:: What you will do ::
Please find all lines in the data that hold the string "scene" and copy them.

:: Given data ::
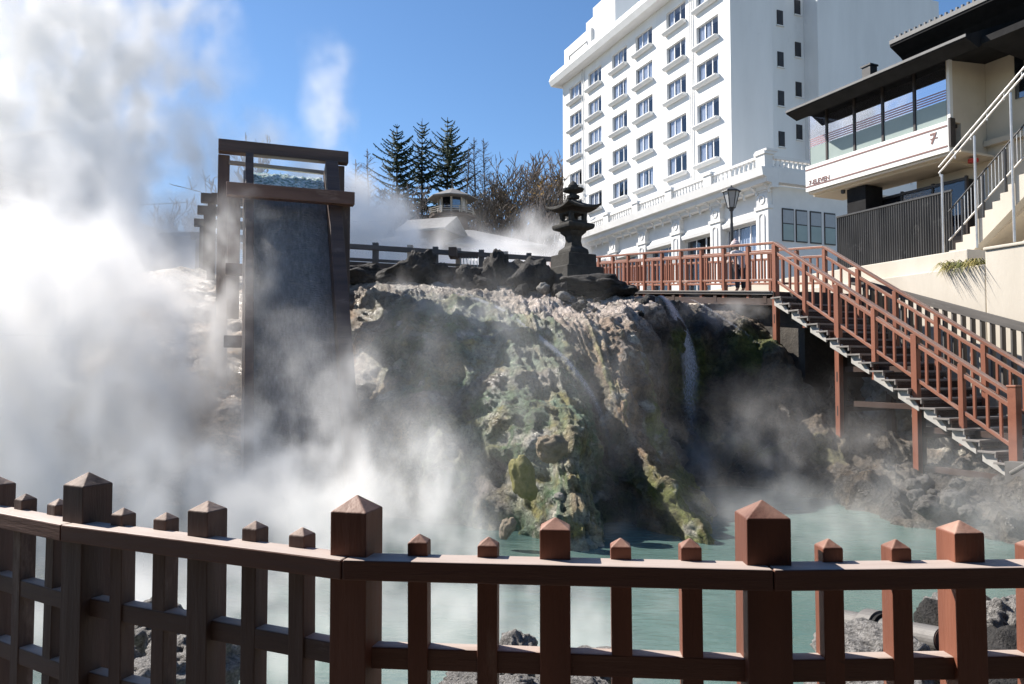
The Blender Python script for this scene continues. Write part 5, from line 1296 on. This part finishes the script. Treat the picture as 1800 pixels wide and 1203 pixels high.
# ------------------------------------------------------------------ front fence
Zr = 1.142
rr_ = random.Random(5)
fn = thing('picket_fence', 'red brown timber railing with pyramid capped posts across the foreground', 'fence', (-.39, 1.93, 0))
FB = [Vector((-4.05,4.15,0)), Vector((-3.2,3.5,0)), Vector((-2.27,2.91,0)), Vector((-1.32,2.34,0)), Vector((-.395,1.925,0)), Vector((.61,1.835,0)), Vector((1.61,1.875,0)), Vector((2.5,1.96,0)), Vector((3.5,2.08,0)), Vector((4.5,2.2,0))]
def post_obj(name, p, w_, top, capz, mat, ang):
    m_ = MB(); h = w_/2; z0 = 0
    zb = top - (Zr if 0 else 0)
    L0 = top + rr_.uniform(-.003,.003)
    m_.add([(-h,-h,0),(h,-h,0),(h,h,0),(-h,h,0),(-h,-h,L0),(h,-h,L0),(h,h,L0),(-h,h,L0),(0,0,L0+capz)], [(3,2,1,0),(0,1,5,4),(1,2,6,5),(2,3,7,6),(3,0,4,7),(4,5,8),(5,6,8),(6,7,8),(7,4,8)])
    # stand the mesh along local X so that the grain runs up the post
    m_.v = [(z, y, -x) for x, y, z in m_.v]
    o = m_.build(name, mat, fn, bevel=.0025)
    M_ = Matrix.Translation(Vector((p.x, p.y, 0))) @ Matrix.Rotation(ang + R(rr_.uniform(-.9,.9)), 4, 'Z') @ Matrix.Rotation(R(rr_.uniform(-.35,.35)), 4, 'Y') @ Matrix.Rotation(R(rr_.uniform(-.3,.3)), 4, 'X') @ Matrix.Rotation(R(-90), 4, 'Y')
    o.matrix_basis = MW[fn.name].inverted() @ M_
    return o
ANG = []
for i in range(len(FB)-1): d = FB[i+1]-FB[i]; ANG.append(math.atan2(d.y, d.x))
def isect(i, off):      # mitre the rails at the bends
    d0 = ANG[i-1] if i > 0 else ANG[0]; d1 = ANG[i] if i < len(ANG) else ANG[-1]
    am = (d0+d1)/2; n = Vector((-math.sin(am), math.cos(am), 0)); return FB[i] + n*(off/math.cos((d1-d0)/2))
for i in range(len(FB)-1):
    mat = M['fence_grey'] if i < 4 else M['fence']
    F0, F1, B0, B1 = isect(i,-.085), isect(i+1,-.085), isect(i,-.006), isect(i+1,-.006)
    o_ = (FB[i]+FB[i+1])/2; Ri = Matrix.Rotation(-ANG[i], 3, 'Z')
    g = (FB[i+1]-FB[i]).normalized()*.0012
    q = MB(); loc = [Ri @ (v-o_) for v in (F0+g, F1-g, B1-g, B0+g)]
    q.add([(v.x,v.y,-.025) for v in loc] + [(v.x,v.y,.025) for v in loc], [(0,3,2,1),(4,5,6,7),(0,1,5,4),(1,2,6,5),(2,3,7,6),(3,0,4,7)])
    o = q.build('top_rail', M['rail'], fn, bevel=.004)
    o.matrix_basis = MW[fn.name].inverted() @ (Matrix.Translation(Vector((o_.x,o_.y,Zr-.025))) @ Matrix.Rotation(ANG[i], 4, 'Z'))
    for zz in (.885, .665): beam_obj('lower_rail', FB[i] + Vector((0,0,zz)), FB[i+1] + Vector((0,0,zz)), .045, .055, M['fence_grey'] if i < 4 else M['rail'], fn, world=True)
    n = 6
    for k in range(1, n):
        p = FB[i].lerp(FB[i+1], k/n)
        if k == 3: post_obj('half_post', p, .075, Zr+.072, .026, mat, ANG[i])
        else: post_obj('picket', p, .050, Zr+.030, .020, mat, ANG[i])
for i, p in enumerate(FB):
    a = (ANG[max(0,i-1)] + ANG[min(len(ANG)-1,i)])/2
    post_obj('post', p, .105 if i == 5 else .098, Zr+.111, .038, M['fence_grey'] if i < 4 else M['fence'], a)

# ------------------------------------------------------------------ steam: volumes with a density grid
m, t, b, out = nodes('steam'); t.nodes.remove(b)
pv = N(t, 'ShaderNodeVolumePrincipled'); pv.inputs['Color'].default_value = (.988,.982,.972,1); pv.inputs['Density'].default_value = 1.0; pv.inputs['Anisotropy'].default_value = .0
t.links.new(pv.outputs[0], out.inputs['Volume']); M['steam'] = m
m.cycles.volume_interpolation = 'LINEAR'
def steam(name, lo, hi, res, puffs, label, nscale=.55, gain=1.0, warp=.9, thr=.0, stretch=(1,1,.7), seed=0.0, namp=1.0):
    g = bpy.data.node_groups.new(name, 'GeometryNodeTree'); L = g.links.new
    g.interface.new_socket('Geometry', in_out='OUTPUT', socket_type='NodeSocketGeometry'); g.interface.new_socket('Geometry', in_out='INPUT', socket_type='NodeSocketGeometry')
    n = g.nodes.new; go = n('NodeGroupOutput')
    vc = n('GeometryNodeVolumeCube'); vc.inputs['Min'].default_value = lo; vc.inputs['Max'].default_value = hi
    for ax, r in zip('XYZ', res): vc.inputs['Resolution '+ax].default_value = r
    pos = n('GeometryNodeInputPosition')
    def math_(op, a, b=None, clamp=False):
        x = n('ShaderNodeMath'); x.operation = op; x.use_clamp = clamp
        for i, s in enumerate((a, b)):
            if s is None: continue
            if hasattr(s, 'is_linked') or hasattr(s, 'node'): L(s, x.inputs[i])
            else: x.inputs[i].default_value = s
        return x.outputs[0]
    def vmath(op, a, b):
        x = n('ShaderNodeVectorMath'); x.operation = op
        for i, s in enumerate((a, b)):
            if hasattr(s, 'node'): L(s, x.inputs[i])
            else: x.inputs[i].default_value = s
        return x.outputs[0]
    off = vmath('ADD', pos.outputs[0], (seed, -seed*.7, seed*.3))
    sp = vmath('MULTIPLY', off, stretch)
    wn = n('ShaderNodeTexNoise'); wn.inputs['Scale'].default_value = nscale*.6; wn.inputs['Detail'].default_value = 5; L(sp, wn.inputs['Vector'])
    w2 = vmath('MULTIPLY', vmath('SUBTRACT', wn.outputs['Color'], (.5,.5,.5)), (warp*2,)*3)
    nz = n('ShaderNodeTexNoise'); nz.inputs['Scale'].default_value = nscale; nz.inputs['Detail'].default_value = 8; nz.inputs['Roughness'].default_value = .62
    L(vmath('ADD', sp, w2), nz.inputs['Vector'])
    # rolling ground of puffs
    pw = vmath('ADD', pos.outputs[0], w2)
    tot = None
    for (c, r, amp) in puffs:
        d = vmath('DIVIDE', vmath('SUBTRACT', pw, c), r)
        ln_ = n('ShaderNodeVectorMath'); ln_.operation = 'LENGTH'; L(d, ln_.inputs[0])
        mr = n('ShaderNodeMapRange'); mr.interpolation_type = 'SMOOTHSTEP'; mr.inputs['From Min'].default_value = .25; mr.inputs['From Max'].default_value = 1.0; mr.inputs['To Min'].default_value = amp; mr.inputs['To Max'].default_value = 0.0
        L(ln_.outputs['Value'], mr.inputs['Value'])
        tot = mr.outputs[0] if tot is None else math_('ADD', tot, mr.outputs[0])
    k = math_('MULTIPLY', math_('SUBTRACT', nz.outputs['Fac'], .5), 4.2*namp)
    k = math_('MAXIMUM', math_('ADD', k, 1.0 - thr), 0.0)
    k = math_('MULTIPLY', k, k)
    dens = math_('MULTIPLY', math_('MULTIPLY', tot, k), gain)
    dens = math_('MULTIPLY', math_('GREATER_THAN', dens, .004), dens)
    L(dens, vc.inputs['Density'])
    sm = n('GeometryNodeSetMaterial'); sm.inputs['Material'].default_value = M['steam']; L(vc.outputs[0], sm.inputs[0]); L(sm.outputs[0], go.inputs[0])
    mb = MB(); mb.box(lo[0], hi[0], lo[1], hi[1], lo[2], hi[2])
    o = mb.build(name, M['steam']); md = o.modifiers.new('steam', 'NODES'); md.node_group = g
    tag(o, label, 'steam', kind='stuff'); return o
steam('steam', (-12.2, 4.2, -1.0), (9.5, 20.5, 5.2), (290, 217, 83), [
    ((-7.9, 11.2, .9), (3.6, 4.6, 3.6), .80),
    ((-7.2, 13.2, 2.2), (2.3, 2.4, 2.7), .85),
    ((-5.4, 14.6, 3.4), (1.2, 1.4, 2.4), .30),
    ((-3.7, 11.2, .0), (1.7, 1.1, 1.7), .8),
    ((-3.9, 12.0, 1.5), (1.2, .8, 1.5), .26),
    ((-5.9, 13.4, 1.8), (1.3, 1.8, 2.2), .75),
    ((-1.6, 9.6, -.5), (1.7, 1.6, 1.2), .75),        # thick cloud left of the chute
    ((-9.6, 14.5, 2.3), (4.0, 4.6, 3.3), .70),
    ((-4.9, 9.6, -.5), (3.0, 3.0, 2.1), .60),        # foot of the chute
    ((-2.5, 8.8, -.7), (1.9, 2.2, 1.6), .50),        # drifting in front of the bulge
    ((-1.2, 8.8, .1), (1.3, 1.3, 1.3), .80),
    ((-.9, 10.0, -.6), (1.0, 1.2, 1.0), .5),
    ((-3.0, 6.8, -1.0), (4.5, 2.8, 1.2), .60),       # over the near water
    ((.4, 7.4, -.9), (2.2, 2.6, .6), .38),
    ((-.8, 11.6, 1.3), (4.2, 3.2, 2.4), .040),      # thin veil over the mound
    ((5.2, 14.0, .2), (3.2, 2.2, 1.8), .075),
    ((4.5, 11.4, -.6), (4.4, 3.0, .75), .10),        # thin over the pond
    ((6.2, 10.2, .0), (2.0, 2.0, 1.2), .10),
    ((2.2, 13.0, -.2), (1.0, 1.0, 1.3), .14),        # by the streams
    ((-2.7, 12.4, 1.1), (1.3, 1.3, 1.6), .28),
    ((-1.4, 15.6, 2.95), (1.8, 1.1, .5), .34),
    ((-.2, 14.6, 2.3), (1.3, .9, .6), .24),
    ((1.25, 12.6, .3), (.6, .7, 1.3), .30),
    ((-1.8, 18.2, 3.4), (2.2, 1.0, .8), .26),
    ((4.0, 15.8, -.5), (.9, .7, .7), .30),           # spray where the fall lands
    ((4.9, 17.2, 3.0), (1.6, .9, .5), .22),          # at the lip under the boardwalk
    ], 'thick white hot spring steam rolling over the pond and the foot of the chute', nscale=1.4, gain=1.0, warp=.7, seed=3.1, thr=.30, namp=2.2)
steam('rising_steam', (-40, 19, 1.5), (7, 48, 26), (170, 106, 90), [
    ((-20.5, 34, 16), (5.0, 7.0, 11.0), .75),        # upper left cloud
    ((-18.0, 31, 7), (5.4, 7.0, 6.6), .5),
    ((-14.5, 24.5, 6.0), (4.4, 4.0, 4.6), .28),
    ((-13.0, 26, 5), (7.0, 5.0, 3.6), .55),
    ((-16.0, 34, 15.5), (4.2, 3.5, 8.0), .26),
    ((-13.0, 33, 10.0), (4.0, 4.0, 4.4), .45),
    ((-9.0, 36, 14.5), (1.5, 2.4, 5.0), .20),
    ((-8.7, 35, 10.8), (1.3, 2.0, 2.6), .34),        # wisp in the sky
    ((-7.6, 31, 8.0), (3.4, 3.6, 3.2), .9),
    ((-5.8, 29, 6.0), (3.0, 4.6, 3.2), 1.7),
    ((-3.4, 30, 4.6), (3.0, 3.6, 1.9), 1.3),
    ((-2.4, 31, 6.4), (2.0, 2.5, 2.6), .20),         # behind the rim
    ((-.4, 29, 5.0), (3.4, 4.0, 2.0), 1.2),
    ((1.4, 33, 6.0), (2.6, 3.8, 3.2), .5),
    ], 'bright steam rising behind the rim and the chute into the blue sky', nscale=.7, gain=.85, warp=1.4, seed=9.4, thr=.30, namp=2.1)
---
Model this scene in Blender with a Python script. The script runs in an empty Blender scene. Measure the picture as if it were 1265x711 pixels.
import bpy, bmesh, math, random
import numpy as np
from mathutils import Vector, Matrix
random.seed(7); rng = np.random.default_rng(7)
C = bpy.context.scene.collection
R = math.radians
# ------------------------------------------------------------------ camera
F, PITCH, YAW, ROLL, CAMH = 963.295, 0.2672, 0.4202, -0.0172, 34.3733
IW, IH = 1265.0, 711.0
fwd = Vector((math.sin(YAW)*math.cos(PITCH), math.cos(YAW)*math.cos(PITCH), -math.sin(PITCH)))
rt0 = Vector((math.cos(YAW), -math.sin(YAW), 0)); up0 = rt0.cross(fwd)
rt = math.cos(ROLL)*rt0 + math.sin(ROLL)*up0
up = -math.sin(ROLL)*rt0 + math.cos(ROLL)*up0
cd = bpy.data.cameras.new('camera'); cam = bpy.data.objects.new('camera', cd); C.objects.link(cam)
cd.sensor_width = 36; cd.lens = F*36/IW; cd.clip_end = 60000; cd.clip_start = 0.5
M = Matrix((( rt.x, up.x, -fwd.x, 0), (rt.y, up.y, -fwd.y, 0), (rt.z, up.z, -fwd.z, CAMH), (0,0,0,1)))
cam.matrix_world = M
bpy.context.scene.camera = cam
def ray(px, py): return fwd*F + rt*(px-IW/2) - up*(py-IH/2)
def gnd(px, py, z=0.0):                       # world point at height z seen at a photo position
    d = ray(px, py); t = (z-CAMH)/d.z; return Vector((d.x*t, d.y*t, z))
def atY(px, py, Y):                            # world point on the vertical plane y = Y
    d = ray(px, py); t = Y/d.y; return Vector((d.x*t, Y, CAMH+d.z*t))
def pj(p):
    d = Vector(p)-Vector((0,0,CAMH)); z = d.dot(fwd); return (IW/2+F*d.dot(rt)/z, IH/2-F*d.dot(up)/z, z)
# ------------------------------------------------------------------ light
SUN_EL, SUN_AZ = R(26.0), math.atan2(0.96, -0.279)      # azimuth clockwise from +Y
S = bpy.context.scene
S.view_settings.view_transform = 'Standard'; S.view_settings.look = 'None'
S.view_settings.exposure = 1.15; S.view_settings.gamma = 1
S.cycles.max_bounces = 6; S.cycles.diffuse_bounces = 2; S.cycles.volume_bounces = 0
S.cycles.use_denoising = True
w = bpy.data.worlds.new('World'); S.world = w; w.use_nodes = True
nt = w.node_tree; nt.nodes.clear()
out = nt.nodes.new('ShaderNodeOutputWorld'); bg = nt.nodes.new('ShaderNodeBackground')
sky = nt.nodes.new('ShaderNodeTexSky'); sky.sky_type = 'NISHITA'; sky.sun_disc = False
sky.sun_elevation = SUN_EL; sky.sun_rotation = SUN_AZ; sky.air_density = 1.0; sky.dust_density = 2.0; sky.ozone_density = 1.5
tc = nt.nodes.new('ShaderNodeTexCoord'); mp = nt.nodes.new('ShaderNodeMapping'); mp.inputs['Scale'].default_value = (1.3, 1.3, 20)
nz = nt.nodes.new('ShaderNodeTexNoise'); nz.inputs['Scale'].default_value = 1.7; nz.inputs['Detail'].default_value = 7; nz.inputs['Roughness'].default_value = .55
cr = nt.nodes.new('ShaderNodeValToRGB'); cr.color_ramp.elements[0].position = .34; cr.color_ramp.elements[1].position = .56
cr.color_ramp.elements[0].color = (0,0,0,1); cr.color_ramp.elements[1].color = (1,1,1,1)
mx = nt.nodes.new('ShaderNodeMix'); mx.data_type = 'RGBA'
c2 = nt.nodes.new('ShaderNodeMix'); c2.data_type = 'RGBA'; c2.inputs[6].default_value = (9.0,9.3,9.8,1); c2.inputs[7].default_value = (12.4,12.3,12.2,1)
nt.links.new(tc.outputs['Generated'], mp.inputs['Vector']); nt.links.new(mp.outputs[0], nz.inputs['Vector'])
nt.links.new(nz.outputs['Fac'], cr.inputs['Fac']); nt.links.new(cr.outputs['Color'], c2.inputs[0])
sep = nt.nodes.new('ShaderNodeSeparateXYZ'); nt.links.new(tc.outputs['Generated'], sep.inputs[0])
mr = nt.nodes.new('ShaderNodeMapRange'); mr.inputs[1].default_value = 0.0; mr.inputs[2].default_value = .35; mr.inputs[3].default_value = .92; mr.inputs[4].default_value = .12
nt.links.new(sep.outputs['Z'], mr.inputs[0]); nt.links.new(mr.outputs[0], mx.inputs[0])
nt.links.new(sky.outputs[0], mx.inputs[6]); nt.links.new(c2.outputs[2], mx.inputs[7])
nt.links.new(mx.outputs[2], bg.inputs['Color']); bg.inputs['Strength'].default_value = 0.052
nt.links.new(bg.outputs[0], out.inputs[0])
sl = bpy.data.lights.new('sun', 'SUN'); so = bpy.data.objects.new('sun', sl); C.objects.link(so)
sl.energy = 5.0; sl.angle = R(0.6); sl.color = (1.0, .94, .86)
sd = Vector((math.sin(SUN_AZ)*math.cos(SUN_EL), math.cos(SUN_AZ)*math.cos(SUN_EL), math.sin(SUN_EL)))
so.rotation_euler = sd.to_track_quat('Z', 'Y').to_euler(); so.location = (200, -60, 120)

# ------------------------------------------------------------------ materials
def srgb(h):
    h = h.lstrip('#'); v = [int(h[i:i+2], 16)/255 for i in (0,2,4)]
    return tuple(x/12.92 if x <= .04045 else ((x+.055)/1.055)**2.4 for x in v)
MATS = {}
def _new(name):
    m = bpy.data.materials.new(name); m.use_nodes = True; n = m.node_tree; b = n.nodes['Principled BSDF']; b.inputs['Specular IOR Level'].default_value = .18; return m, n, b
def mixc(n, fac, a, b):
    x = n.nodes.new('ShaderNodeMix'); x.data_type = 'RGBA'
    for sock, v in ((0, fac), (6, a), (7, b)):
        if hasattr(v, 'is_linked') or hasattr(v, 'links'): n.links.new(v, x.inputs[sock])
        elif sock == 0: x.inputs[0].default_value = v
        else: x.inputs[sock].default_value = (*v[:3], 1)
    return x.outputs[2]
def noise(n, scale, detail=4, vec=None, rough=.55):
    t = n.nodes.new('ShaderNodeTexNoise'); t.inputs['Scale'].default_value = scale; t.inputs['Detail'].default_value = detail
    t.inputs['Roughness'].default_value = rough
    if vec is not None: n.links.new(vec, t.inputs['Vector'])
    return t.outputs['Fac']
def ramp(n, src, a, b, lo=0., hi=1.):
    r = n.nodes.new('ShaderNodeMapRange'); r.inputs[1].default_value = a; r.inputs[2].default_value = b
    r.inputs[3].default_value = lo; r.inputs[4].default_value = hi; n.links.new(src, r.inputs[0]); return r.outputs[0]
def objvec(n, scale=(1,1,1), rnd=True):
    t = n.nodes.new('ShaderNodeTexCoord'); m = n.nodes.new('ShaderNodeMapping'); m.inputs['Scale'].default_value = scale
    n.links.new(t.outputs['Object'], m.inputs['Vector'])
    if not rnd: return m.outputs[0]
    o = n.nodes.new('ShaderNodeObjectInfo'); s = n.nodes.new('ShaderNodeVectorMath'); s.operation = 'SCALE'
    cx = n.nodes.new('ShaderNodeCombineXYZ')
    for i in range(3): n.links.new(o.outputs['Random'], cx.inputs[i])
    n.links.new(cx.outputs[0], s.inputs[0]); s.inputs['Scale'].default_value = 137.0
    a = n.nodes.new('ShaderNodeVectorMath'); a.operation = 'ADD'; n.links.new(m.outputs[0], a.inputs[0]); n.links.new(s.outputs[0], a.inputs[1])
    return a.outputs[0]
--
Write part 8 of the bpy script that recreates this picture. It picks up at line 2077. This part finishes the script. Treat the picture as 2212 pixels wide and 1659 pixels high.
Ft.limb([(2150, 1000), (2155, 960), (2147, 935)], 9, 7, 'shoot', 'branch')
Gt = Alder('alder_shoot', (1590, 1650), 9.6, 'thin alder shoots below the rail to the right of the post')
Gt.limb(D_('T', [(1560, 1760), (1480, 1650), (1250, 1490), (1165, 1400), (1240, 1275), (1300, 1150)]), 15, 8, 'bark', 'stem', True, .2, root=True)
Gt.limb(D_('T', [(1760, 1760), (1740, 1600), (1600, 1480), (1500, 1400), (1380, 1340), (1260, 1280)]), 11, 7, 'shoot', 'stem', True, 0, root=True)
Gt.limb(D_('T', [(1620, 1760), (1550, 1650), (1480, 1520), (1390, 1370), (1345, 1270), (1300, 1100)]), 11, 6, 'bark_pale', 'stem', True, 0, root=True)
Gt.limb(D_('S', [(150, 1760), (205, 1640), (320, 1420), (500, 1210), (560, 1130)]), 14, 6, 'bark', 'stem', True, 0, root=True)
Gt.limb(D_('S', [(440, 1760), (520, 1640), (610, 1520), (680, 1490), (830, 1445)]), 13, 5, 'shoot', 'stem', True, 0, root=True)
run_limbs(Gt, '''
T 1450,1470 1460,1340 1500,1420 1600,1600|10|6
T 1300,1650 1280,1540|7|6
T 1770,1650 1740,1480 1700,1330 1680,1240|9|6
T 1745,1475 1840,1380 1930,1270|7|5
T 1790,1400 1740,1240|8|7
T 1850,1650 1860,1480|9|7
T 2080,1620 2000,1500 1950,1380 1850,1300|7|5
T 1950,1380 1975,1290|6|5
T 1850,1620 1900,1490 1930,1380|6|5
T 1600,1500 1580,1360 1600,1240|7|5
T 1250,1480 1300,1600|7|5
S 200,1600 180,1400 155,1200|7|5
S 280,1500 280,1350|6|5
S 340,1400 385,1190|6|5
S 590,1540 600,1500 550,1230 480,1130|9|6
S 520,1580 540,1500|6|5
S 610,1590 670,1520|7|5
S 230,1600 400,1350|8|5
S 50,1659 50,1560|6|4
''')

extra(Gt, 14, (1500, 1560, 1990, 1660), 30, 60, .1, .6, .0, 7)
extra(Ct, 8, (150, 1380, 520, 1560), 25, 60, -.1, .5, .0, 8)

:: Final result ::
The Blender Python script for this scene continues. Write part 5, from line 1296 on. This part finishes the script. Treat the picture as 1800 pixels wide and 1203 pixels high.
Model this scene in Blender with a Python script. The script runs in an empty Blender scene. Measure the picture as if it were 1265x711 pixels.
C = bpy.context.scene.collection
bpy.context.scene.camera = cam
S = bpy.context.scene